— start Collected material —

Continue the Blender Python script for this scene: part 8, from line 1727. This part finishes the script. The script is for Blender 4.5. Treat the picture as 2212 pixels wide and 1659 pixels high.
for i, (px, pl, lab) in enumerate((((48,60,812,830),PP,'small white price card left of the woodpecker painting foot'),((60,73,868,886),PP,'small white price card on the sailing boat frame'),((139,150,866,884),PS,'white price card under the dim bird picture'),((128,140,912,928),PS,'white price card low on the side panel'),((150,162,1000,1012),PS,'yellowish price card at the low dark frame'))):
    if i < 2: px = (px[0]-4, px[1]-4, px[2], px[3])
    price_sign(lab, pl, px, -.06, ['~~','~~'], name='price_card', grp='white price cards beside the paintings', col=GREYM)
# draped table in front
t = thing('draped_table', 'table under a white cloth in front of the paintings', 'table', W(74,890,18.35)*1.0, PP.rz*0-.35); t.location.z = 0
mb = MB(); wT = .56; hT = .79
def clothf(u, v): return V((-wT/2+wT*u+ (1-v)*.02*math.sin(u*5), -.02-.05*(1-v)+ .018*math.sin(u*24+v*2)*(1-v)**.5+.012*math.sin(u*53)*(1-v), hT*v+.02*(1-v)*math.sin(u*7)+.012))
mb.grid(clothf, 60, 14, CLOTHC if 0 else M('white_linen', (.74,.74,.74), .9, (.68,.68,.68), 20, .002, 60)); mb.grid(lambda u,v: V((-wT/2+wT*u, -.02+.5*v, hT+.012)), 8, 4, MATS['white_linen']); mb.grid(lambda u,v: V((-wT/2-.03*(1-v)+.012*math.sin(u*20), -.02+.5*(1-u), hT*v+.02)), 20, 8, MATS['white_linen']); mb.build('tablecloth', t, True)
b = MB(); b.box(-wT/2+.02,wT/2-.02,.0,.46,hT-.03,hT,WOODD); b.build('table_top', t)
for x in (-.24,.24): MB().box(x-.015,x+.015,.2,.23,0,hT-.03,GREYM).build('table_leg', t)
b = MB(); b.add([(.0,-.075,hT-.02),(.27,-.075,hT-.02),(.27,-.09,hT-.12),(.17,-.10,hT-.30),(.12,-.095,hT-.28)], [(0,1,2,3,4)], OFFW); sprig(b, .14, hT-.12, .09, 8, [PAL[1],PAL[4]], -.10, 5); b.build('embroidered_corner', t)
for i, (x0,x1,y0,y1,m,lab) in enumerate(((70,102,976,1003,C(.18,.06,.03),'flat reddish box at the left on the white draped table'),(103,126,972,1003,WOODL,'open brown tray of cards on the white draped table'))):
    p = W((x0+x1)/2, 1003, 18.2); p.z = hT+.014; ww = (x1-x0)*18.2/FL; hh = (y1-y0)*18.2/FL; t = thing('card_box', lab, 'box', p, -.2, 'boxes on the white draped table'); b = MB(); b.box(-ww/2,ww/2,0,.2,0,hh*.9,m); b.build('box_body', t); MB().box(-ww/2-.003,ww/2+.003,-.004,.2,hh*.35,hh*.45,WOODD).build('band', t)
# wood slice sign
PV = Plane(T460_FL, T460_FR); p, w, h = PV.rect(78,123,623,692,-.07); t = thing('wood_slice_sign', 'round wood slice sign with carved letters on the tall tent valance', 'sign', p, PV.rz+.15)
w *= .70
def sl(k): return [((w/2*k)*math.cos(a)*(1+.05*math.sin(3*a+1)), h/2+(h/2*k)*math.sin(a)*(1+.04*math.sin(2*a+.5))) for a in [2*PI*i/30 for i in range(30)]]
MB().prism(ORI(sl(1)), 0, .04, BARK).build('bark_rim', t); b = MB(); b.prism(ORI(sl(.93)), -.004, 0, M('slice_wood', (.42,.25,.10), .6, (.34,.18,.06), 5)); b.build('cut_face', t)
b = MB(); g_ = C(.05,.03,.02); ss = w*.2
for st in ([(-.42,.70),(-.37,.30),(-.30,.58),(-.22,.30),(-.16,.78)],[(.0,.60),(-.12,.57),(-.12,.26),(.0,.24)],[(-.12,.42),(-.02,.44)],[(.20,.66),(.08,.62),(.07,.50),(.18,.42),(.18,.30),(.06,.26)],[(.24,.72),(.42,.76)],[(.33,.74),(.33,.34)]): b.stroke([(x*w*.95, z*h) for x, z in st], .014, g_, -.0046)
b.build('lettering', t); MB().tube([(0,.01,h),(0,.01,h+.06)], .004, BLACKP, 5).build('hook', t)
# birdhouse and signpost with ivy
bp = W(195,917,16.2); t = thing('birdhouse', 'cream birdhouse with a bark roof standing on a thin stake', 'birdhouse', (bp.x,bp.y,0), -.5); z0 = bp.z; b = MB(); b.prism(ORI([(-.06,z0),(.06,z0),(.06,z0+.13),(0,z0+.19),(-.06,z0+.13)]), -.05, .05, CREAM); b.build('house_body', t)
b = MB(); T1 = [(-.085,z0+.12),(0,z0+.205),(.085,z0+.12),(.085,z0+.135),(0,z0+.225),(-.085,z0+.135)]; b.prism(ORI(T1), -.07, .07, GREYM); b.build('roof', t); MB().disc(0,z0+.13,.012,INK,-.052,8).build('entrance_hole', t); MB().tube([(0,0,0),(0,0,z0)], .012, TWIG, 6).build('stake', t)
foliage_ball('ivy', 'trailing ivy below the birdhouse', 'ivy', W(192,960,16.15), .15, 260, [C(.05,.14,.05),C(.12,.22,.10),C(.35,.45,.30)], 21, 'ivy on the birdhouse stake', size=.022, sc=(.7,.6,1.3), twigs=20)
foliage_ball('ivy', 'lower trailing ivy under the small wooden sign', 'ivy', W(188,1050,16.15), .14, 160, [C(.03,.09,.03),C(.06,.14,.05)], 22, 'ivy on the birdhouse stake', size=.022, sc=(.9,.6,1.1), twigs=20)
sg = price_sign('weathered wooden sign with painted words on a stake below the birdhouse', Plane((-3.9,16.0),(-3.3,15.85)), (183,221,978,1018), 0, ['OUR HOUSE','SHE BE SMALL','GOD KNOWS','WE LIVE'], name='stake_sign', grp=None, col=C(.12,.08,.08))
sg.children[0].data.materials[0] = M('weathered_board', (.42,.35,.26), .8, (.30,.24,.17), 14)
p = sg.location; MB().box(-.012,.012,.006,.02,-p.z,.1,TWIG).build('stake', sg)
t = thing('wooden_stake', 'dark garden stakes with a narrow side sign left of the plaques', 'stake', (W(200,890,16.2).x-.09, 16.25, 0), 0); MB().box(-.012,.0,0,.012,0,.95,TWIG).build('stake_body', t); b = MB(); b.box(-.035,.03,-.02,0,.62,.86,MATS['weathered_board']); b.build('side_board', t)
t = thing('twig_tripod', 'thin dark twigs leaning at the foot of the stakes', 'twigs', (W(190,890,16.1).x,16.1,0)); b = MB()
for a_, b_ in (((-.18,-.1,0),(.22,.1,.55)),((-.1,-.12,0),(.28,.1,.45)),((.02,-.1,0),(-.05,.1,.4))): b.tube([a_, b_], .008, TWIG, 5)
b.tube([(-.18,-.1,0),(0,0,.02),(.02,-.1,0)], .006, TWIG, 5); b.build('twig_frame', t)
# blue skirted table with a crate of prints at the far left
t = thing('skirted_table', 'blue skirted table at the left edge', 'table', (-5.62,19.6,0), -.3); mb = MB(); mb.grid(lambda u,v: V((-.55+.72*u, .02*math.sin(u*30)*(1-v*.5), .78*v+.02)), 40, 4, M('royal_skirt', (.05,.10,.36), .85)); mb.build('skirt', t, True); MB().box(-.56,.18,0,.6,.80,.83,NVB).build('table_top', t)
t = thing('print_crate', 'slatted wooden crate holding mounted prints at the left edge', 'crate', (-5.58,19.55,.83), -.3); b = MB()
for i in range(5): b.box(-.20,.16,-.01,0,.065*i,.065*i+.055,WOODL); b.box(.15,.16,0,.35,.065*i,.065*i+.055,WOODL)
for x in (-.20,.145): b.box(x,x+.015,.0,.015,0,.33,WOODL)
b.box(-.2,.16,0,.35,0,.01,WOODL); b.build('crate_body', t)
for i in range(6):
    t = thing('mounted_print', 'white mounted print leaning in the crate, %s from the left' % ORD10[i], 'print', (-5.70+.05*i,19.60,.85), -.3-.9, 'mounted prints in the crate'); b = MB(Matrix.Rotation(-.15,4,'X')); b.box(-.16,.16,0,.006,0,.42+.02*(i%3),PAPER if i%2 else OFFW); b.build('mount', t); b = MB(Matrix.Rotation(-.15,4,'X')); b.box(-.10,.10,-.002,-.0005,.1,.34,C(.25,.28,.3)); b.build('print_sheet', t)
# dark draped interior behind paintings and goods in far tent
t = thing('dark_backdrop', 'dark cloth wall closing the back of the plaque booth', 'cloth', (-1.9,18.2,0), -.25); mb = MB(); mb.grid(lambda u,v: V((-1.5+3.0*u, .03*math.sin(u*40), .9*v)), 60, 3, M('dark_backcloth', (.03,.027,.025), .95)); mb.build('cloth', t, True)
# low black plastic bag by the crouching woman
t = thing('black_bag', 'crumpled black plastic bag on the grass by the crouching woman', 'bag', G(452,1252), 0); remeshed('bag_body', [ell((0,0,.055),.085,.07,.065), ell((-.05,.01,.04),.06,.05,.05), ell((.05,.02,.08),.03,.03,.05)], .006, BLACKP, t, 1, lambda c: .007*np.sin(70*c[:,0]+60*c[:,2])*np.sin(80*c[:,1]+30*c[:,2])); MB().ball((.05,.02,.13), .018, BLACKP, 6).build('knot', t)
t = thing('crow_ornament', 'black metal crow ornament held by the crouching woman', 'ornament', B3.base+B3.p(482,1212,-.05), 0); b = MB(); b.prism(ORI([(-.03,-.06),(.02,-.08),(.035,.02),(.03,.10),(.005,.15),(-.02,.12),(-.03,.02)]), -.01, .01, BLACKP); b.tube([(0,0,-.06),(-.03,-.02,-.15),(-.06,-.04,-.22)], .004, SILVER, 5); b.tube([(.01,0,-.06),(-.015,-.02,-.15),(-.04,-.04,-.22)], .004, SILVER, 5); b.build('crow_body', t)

— end Collected material —

__Given task__
Quote the line that contains "t = thing('dark_backdrop', 'dark" and each line after it through the end of the data, exactly, leaving out everything else.

__Result of the exercise__
t = thing('dark_backdrop', 'dark cloth wall closing the back of the plaque booth', 'cloth', (-1.9,18.2,0), -.25); mb = MB(); mb.grid(lambda u,v: V((-1.5+3.0*u, .03*math.sin(u*40), .9*v)), 60, 3, M('dark_backcloth', (.03,.027,.025), .95)); mb.build('cloth', t, True)
# low black plastic bag by the crouching woman
t = thing('black_bag', 'crumpled black plastic bag on the grass by the crouching woman', 'bag', G(452,1252), 0); remeshed('bag_body', [ell((0,0,.055),.085,.07,.065), ell((-.05,.01,.04),.06,.05,.05), ell((.05,.02,.08),.03,.03,.05)], .006, BLACKP, t, 1, lambda c: .007*np.sin(70*c[:,0]+60*c[:,2])*np.sin(80*c[:,1]+30*c[:,2])); MB().ball((.05,.02,.13), .018, BLACKP, 6).build('knot', t)
t = thing('crow_ornament', 'black metal crow ornament held by the crouching woman', 'ornament', B3.base+B3.p(482,1212,-.05), 0); b = MB(); b.prism(ORI([(-.03,-.06),(.02,-.08),(.035,.02),(.03,.10),(.005,.15),(-.02,.12),(-.03,.02)]), -.01, .01, BLACKP); b.tube([(0,0,-.06),(-.03,-.02,-.15),(-.06,-.04,-.22)], .004, SILVER, 5); b.tube([(.01,0,-.06),(-.015,-.02,-.15),(-.04,-.04,-.22)], .004, SILVER, 5); b.build('crow_body', t)